Friday, September 06, 2002

A friend of mine is trying to become a permanent resident of Canada. He's semi-permanent already, essentially if not legally, and has lived in 4 provinces since arriving for grad school in 1995. He is currently on work permit, and trying to navigate the treacherous bureaucratic waters of immigration. He tells me his case would be a done deal if the Alberta Association of Architects would issue a letter of support. Alas, they will not, but have been convinced to offer a "letter of non-objection"..

Leaving aside obvious bureaucratic head-shaking, his situation struck me as an encapsulation of our modern-day Canada.

On some level, he is just encountering that greatest of canadian virtues, upon which our entire society, for better or worse, is founded: Tolerance. Rather than a hardship, his experience is potentially quite fortunate!

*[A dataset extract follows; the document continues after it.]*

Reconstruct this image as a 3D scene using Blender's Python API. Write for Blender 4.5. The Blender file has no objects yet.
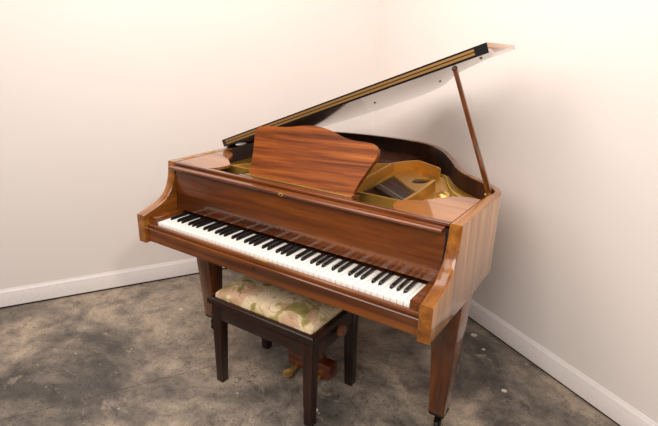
import bpy, bmesh, math, random
from mathutils import Vector, Matrix
from math import sin, cos, radians, pi, sqrt
random.seed(4)
C = bpy.context.scene.collection
sc = bpy.context.scene

# ------------------------------------------------------------------ materials
def s2l(c):
    return tuple(((v/255)/12.92 if v/255 <= .04045 else (((v/255)+.055)/1.055)**2.4) for v in c) + (1,)

class N:
    def __init__(s, name):
        s.m = bpy.data.materials.new(name); s.m.use_nodes = True
        s.t = s.m.node_tree; s.p = s.t.nodes['Principled BSDF']
        s.co = s.n('ShaderNodeTexCoord').outputs['Object']
    def n(s, typ, **kw):
        nd = s.t.nodes.new(typ)
        for k, v in kw.items(): setattr(nd, k, v)
        return nd
    def l(s, a, b): s.t.links.new(a, b)
    def map(s, scale=(1,1,1), rot=(0,0,0), loc=(0,0,0), src=None):
        m = s.n('ShaderNodeMapping'); m.inputs['Scale'].default_value = scale
        m.inputs['Rotation'].default_value = rot; m.inputs['Location'].default_value = loc
        s.l(src or s.co, m.inputs['Vector']); return m.outputs[0]
    def noise(s, vec, scale, detail=4, rough=.5, dist=0):
        k = s.n('ShaderNodeTexNoise'); k.inputs['Scale'].default_value = scale
        k.inputs['Detail'].default_value = detail; k.inputs['Roughness'].default_value = rough
        k.inputs['Distortion'].default_value = dist
        s.l(vec, k.inputs['Vector']); return k.outputs['Fac']
    def ramp(s, fac, stops, interp='LINEAR'):
        r = s.n('ShaderNodeValToRGB'); e = r.color_ramp.elements; r.color_ramp.interpolation = interp
        while len(e) < len(stops): e.new(.5)
        for i, (p, c) in enumerate(stops):
            e[i].position = p; e[i].color = s2l(c) if max(c[:3]) > 1 or len(c) == 3 and max(c) > 1 else tuple(c) + (1,)
        s.l(fac, r.inputs[0]); return r.outputs[0]
    def mix(s, fac, a, b, mode='MIX'):
        k = s.n('ShaderNodeMix', data_type='RGBA', blend_type=mode)
        for val, i in ((fac, 0), (a, 6), (b, 7)):
            if isinstance(val, (int, float, tuple)): k.inputs[i].default_value = val
            else: s.l(val, k.inputs[i])
        return k.outputs[2]
    def math(s, op, a, b=0.0, c=None):
        k = s.n('ShaderNodeMath', operation=op)
        for i, v in enumerate((a, b) + ((c,) if c is not None else ())):
            if isinstance(v, (int, float)): k.inputs[i].default_value = v
            else: s.l(v, k.inputs[i])
        return k.outputs[0]
    def base(s, v):
        if isinstance(v, tuple): s.p.inputs['Base Color'].default_value = v
        else: s.l(v, s.p.inputs['Base Color'])
    def set(s, **kw):
        for k, v in kw.items(): s.p.inputs[k.replace('_', ' ')].default_value = v
        return s
    def bump(s, h, strength=.2, dist=.01):
        b = s.n('ShaderNodeBump'); b.inputs['Strength'].default_value = strength
        b.inputs['Distance'].default_value = dist; s.l(h, b.inputs['Height'])
        s.l(b.outputs[0], s.p.inputs['Normal'])

def wood(name, dark, mid, light, axis='x', rough=.3, coat=1.0, stripe=1.0, tilt=0.0, bands=14, ior=1.5, coat_rough=.03):
    m = N(name)
    across = bands
    sc_ = {'x': (1.1, across, across), 'y': (across, 1.1, across), 'z': (across, across, .9)}[axis]
    rot = {'x': (0, tilt, 0), 'y': (0, 0, 0), 'z': (0, tilt, 0)}[axis]
    base = m.map((1, 1, 1), rot)
    v = m.map(sc_, (0, 0, 0), (.3, .7, .1), base)
    a = m.noise(v, 1.0, 5, .55, .35)
    fine = m.noise(m.map(tuple(q*9 for q in sc_), (0, 0, 0), (0, 0, 0), base), 1.0, 3, .6)
    col = m.ramp(a, [(.30, dark), (.50, mid), (.72, light)])
    f2 = m.ramp(fine, [(.35, (.62, .62, .62)), (.62, (1, 1, 1))])
    m.base(m.mix(.55*stripe, col, f2, 'MULTIPLY'))
    m.p.inputs['Specular IOR Level'].default_value = .3
    m.set(Roughness=rough, Coat_Weight=coat, Coat_Roughness=coat_rough, IOR=ior)
    return m.m

def plain(name, col, rough=.5, metal=0, coat=0, spec=.5):
    m = N(name)
    k = m.noise(m.co, 60, 2)
    c = s2l(col); d = tuple(x*.86 for x in c[:3]) + (1,)
    m.base(m.mix(k, d, c)); m.set(Roughness=rough, Metallic=metal, Coat_Weight=coat)
    m.p.inputs['Specular IOR Level'].default_value = spec
    return m.m

M = {}
M['mahog_x'] = wood('polished mahogany with long grain', (56, 22, 4), (100, 46, 10), (136, 70, 19), 'x', bands=20)
M['fall'] = wood('polished fallboard mahogany', (56, 23, 4), (98, 46, 10), (134, 71, 19), 'x', bands=20)
M['slip'] = wood('polished key slip mahogany', (68, 30, 5), (108, 53, 12), (138, 76, 21), 'x', bands=24, coat_rough=.12)
M['side_z'] = wood('pale polished case veneer', (130, 80, 32), (168, 113, 54), (196, 140, 76), 'z', bands=26, stripe=.6)
M['arm_y'] = wood('polished arm veneer', (92, 47, 12), (138, 80, 24), (176, 112, 38), 'y', bands=18, coat_rough=.16, coat=.8)
M['desk'] = wood('striped mahogany music desk', (64, 27, 8), (126, 62, 19), (164, 92, 33), 'x', rough=.36, tilt=radians(4), bands=44, coat=.0)
M['desk'].node_tree.nodes['Principled BSDF'].inputs['Specular IOR Level'].default_value = .15
M['shelf'] = wood('polished music shelf', (120, 64, 18), (160, 96, 36), (184, 120, 50), 'x', bands=14)
M['leg'] = wood('piano leg veneer', (62, 27, 5), (98, 49, 12), (128, 71, 22), 'z', bands=24, stripe=.7)
M['inner'] = wood('dark inner rim veneer', (28, 13, 6), (46, 22, 9), (66, 33, 14), 'z', rough=.45, bands=14, coat=.1)
M['lid'] = wood('polished lid underside', (88, 52, 34), (118, 74, 50), (140, 92, 64), 'x', bands=9, rough=.2, ior=1.6)
M['lid_edge'] = wood('lid edge veneer', (150, 104, 72), (176, 128, 92), (196, 150, 112), 'y', bands=14, stripe=.4)
M['lyre'] = wood('reddish lyre wood', (60, 24, 10), (96, 42, 18), (124, 60, 28), 'x', bands=16)
M['bench'] = wood('dark stained bench wood', (20, 9, 5), (38, 18, 10), (58, 29, 17), 'x', rough=.35, bands=22, coat=.3, coat_rough=.12)
M['bench_leg'] = wood('dark stained bench leg', (20, 9, 5), (38, 18, 10), (58, 29, 17), 'z', rough=.4, bands=24, coat=.2, coat_rough=.15)
M['knob'] = wood('brown knob wood', (70, 36, 20), (108, 62, 38), (132, 82, 52), 'x', bands=20)
M['sound'] = wood('spruce soundboard darkened for shade', (90, 50, 30), (116, 68, 42), (136, 84, 52), 'y', bands=30, coat=.3)  # darker than bare spruce: shade and strings above it put into the colour
M['ivory'] = plain('white key top', (243, 238, 230), .22, coat=.5)
M['ebony'] = plain('black key', (16, 14, 14), .28, coat=.4)
M['black'] = plain('black lacquer', (14, 12, 12), .25, coat=.5)
M['blackfelt'] = plain('black felt', (18, 15, 16), .9)
M['redfelt'] = plain('red felt', (96, 44, 38), .9)
M['yellowfelt'] = plain('yellow green felt', (186, 166, 60), .8)
M['ribbon'] = plain('brown damper felt', (64, 46, 38), .8)
M['grey'] = plain('grey damper rail', (120, 106, 96), .5)
M['brass'] = plain('brass', (214, 172, 98), .32, metal=.8)
M['brass_dull'] = plain('dull brass hinge', (164, 122, 68), .4, metal=.5)
M['steel'] = plain('steel string', (150, 146, 140), .3, metal=1)
M['copper'] = plain('copper wound string', (150, 84, 52), .35, metal=1)
M['cup'] = plain('dark bronze', (96, 68, 44), .4, metal=.5)
M['darkmetal'] = plain('dark metal', (34, 28, 24), .4, metal=.6)
M['white_paint'] = plain('white baseboard paint', (236, 228, 224), .38)
M['gap'] = plain('painted shade in gap under baseboard', (30, 24, 20), .9)

m = N('gold bronzed iron'); k = m.noise(m.co, 90, 3)
m.base(m.mix(k, s2l((190, 138, 54)), s2l((216, 166, 80)))); m.set(Roughness=.38, Metallic=.7); M['gold'] = m.m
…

Most of us native Canadians are firmly entrenched in middle-of-the-bell-curve-dom, not too smart, not too stupid, not too weird, not too gay, not too urban, not too rural, ... (Canada defines itself by what it's not, after all..), most of us never get to see Tolerance, being firmly in the realm of boring old Acceptance.


My nameless friend, on the other hand, is experiencing the joys of the fringe, where people find that they think you don't really fit, but we're too darn polite to say so, so we'll tolerate you and hope you don't bother us too much. This is rare stuff! No more than 5-10% of the population!


If the association comes through with a "Non-Objection" letter, he may even be perfectly placed for winning in our democratic system, where we don't vote FOR something, we vote AGAINST things. The Charlottetown accord (a 1992 referendum) comes immediately to mind; I recall friends say they agreed with most items, but because of one particular sticking point they'd vote against it - another camel felled by gnats. Our political history is full of people winning by being the second choice of enough people; more people did not object to them than to anyone else!